- [TASK PROMPT]: Reproduce every line of the listing as written, apart from the pictures.
------------------------------------
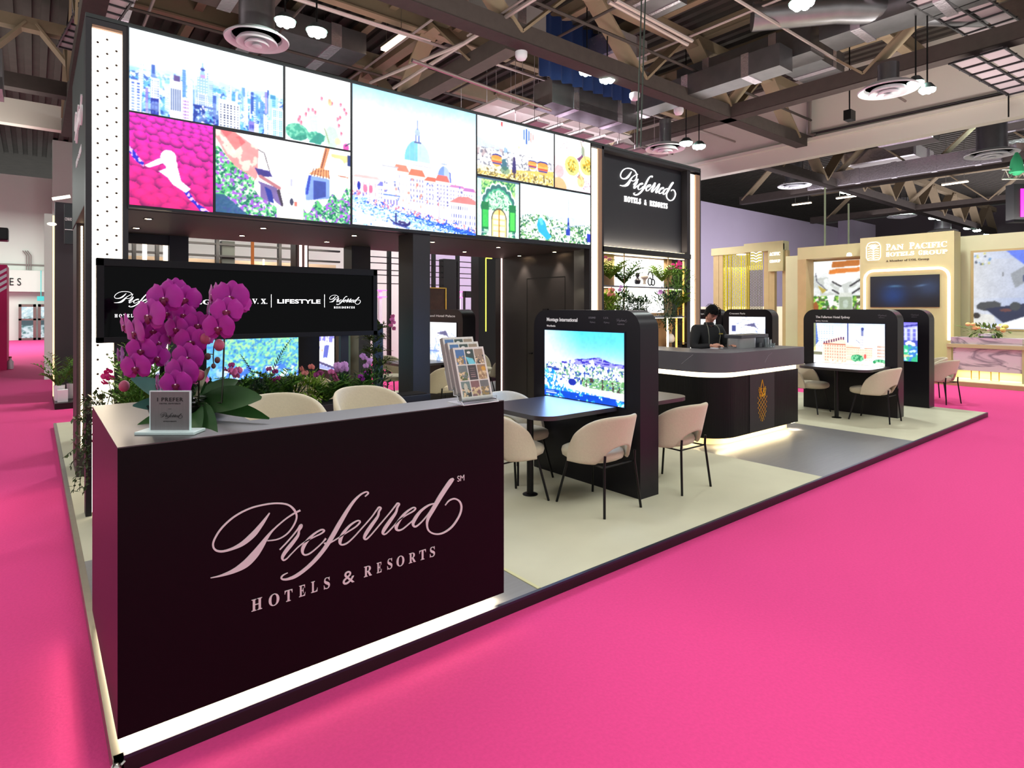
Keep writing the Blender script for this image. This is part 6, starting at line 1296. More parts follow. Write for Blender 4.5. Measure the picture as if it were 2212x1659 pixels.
def figure(t, c):
    g = mat('gold_figure', (214, 165, 70), .4, .5); mb = MB(); mb.tube([c+Vector((-.05, 0, .10)), c+Vector((.0, 0, .115)), c+Vector((.05, 0, .11))], [.022, .028, .024], 8)
    for x in (-.045, -.03, .035, .05): mb.tube([c+Vector((x, R_.uniform(-.01, .01), .10)), c+Vector((x, 0, 0))], .006, 5)
    mb.tube([c+Vector((.045, 0, .11)), c+Vector((.07, 0, .17)), c+Vector((.10, 0, .165))], [.018, .013, .008], 6); mb.build('figure_body', g, t, 60)
on_shelf('animal_figurine', 'small gold animal figurine at the right of the lower shelf', 'figurine', 1468, 681, figure)
def wvase(t, c):
    MB().lathe([(.03, 0), (.065, .03), (.07, .08), (.05, .13), (.02, .15), (.001, .15)], 18, c).build('vase_body', WHITEP, t, 50)
    mb = MB()
    for k in range(7): d = rv(.05); mb.tube([c+Vector((0, 0, .14)), c+Vector((d.x, d.y, .27+d.z))], .002, 4); mb.ball(c+Vector((d.x, d.y, .28+d.z)), .011, 5)
    mb.build('dried_twig', mat('dried_gold', (225, 190, 120), .6), t)
on_shelf('white_vase', 'round white vase with dried gold buds behind the bar', 'vase', 1448, 741, wvase)
c = sp(1462, 741); t = thing('serving_tray', 'small dark round stand with cups behind the bar', 'tray', c); MB().lathe([(.001, 0), (.15, 0), (.15, .012), (.001, .012)], 18, c).build('tray_top', BLACK, t, 40)
for dx in (-.08, 0, .08): MB().tube([c+Vector((dx, 0, 0)), c+Vector((dx, 0, -.12))], .006, 5).build('leg', BLACK, t)
for i, (u, v) in enumerate(((1466, 738), (1469, 738), (1467, 745))): c2 = sp(u, v, .06); tag(MB().lathe([(.02, 0), (.026, .05), (.024, .05)], 10, c2).build('dark_cup', mat('cup_glaze', (30, 28, 30), .2), smooth=40), 'small dark cup stacked on the round stand behind the bar', 'cup', 'cups behind the bar')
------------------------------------
- [TASK RESPONSE]:
Keep writing the Blender script for this image. This is part 6, starting at line 1296. More parts follow. Write for Blender 4.5. Measure the picture as if it were 2212x1659 pixels.
def figure(t, c):
    g = mat('gold_figure', (214, 165, 70), .4, .5); mb = MB(); mb.tube([c+Vector((-.05, 0, .10)), c+Vector((.0, 0, .115)), c+Vector((.05, 0, .11))], [.022, .028, .024], 8)
    for x in (-.045, -.03, .035, .05): mb.tube([c+Vector((x, R_.uniform(-.01, .01), .10)), c+Vector((x, 0, 0))], .006, 5)
    mb.tube([c+Vector((.045, 0, .11)), c+Vector((.07, 0, .17)), c+Vector((.10, 0, .165))], [.018, .013, .008], 6); mb.build('figure_body', g, t, 60)
on_shelf('animal_figurine', 'small gold animal figurine at the right of the lower shelf', 'figurine', 1468, 681, figure)
def wvase(t, c):
    MB().lathe([(.03, 0), (.065, .03), (.07, .08), (.05, .13), (.02, .15), (.001, .15)], 18, c).build('vase_body', WHITEP, t, 50)
    mb = MB()
    for k in range(7): d = rv(.05); mb.tube([c+Vector((0, 0, .14)), c+Vector((d.x, d.y, .27+d.z))], .002, 4); mb.ball(c+Vector((d.x, d.y, .28+d.z)), .011, 5)
    mb.build('dried_twig', mat('dried_gold', (225, 190, 120), .6), t)
on_shelf('white_vase', 'round white vase with dried gold buds behind the bar', 'vase', 1448, 741, wvase)
c = sp(1462, 741); t = thing('serving_tray', 'small dark round stand with cups behind the bar', 'tray', c); MB().lathe([(.001, 0), (.15, 0), (.15, .012), (.001, .012)], 18, c).build('tray_top', BLACK, t, 40)
for dx in (-.08, 0, .08): MB().tube([c+Vector((dx, 0, 0)), c+Vector((dx, 0, -.12))], .006, 5).build('leg', BLACK, t)
for i, (u, v) in enumerate(((1466, 738), (1469, 738), (1467, 745))): c2 = sp(u, v, .06); tag(MB().lathe([(.02, 0), (.026, .05), (.024, .05)], 10, c2).build('dark_cup', mat('cup_glaze', (30, 28, 30), .2), smooth=40), 'small dark cup stacked on the round stand behind the bar', 'cup', 'cups behind the bar')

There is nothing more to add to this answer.